Whalen and Kyger are essentially School of Backyard poets, who look out their kitchen windows and see the universe. Both have given themselves permission to write about what is immediately in front of them and/or on their minds, no matter how exalted or mundane. They are both domestics who leave plenty of room for splendor. Both have mastered the conversational; both feed off slang. Everything is the subject of their poems. Now, these two remarkable careers are represented by a pair of retrospective collections: "The Collected Poems of Philip Whalen," edited by Michael Rothenberg, and Kyger's "About Now: Collected Poems."
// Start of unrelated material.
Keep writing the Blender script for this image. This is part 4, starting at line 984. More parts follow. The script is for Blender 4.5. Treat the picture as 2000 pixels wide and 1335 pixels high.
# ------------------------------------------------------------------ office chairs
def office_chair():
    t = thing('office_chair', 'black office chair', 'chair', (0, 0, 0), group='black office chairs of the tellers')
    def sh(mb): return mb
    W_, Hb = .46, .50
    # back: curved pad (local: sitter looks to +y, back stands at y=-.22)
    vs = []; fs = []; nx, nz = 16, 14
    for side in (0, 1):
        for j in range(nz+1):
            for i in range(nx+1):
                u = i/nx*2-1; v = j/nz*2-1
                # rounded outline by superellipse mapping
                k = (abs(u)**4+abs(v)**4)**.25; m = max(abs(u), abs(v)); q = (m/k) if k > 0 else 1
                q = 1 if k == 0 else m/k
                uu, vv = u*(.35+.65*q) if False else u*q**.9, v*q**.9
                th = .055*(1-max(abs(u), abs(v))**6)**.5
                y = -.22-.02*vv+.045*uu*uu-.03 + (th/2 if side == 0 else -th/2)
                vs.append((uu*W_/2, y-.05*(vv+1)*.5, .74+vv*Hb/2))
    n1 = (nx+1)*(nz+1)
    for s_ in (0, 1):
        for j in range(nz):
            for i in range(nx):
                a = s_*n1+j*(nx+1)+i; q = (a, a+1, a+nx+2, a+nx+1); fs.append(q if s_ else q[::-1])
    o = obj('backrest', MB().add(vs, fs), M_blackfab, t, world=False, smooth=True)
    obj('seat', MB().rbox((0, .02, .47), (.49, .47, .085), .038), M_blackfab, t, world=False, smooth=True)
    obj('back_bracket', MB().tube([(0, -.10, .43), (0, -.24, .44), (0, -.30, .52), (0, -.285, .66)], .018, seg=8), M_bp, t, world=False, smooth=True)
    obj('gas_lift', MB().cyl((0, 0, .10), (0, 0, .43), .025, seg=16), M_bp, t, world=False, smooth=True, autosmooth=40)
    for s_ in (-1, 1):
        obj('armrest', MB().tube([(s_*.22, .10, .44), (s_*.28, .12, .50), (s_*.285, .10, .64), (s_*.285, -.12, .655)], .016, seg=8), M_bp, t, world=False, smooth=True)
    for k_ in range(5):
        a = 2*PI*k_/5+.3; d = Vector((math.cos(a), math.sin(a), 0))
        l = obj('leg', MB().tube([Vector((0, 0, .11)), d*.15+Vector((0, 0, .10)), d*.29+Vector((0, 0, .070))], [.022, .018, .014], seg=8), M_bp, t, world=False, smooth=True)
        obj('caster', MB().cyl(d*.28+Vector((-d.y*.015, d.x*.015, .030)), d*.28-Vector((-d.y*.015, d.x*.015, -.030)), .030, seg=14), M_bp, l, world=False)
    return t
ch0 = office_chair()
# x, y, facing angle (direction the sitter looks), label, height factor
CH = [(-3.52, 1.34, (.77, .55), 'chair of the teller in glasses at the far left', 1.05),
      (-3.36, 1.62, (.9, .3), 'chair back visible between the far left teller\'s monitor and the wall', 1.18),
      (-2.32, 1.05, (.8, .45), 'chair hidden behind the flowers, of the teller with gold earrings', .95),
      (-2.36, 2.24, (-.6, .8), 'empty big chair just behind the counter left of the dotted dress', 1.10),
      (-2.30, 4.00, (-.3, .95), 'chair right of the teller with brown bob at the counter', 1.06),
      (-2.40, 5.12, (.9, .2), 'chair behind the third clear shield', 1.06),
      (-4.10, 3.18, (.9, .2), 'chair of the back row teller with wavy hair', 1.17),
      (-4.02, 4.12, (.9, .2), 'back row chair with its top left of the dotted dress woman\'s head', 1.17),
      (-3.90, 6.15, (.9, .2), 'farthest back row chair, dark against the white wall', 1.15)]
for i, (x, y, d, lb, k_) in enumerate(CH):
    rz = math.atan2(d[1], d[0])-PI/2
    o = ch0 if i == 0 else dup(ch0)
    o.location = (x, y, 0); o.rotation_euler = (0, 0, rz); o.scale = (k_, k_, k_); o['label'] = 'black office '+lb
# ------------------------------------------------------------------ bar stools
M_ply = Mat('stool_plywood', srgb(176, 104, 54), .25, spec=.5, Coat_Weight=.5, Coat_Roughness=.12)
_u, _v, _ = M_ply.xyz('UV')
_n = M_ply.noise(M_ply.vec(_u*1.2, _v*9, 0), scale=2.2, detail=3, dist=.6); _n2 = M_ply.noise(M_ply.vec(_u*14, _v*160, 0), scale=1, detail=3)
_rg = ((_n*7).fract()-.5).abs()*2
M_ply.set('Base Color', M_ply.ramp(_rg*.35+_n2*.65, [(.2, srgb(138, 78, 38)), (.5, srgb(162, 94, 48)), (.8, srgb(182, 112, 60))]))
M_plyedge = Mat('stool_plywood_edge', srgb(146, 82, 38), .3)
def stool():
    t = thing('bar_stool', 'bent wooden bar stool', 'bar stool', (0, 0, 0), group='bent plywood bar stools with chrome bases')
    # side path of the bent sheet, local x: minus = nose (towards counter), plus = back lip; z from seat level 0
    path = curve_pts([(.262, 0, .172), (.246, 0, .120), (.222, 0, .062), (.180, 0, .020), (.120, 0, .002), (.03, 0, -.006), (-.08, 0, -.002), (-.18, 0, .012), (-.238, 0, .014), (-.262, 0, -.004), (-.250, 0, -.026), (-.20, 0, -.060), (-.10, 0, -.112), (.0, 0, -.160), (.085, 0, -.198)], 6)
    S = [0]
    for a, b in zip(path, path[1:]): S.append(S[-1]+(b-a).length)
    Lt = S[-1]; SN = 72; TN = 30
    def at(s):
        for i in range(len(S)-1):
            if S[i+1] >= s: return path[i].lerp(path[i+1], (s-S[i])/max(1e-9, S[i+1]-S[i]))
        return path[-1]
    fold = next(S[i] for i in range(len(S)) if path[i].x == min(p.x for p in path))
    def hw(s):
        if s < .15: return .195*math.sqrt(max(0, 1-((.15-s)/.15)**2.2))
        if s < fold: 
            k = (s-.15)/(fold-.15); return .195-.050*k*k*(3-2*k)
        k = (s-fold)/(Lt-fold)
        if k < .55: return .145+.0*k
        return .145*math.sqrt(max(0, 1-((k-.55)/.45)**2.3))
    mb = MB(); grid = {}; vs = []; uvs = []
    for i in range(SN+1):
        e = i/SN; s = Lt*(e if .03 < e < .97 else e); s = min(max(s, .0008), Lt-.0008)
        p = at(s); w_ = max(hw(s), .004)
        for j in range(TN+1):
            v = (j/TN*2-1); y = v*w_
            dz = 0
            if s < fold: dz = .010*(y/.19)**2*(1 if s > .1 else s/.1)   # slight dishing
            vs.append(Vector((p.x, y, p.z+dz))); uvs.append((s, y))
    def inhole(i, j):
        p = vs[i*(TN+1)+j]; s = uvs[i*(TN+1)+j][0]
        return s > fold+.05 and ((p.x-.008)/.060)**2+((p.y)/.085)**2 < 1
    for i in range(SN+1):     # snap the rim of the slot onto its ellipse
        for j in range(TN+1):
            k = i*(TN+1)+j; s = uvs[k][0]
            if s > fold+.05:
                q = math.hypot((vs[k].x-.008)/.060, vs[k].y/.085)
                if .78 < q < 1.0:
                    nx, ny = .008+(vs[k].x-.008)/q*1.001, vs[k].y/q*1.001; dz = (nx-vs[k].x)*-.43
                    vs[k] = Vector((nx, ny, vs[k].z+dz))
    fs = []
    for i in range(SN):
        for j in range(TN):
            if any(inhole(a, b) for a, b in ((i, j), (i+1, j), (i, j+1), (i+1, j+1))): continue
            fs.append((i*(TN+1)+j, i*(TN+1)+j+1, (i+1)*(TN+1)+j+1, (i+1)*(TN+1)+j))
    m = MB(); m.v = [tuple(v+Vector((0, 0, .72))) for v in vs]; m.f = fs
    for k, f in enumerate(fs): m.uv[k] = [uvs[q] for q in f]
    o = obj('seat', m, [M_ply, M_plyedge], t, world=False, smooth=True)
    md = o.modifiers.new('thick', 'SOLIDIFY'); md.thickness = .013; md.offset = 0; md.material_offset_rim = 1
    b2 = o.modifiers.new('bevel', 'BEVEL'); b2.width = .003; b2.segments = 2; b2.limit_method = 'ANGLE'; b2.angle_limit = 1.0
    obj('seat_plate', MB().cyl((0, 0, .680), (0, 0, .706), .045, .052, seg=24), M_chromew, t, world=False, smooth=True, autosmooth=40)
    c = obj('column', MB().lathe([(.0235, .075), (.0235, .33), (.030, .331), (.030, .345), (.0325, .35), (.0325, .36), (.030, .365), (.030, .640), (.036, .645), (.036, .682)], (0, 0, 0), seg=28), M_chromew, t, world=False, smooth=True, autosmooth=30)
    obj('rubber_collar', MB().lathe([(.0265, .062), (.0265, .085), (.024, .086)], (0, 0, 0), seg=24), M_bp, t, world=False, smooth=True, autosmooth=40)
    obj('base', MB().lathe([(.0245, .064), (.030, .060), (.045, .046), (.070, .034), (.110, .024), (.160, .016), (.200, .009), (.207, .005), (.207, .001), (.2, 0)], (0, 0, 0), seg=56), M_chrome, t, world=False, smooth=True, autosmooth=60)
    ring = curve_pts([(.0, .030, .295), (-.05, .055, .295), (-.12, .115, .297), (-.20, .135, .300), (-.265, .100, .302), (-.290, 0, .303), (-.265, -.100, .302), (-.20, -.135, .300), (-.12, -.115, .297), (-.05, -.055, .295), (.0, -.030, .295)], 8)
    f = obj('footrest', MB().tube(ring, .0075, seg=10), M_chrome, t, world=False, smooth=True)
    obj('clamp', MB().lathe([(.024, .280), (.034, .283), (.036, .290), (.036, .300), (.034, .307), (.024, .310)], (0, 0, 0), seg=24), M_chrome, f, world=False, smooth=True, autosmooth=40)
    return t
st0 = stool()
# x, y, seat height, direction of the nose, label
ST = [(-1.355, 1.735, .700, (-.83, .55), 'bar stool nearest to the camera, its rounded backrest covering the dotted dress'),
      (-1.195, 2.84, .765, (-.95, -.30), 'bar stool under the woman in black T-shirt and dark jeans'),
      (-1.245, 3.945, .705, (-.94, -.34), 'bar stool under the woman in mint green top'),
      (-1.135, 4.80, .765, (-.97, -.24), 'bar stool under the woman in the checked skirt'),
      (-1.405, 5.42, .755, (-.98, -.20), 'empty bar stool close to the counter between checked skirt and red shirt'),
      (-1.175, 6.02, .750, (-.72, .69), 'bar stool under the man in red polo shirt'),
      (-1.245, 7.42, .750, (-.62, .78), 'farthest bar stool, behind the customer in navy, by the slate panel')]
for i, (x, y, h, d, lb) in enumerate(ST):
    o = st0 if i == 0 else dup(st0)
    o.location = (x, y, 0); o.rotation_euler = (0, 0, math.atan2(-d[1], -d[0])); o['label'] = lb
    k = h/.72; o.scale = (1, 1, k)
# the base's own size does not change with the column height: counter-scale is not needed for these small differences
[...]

Whalen was born in 1923 in Portland, Ore., and raised in the Dalles, a small town in the Columbia River Gorge. After serving in the Air Force during World War II, he went to Reed College on the GI Bill. There, he lived off campus with poets Gary Snyder and Lew Welch and met William Carlos Williams when he came to visit the school.

Whalen was a few years older than his roommates. To Snyder, he was erudite. "Philip seemed to have read everything important in the English language, including a lot of basic Buddhist texts," Snyder writes in a foreword to "The Collected Poems." In October 1955, Whalen and Snyder joined Michael McClure, Philip Lamantia and Allen Ginsberg to read their poems at San Francisco's Six Gallery. This was the night that Ginsberg debuted his epochal poem "Howl" and helped usher in the Beat Generation.

Joanne Kyger was born in 1934 in Vallejo, Calif. After graduating from UC Santa Barbara, she arrived in San Francisco in 1957 during the "Howl" censorship trial. She got a job at Brentano's bookstore on Union Square and absorbed the informal teachings of San Francisco poet luminaries Robert Duncan and Jack Spicer.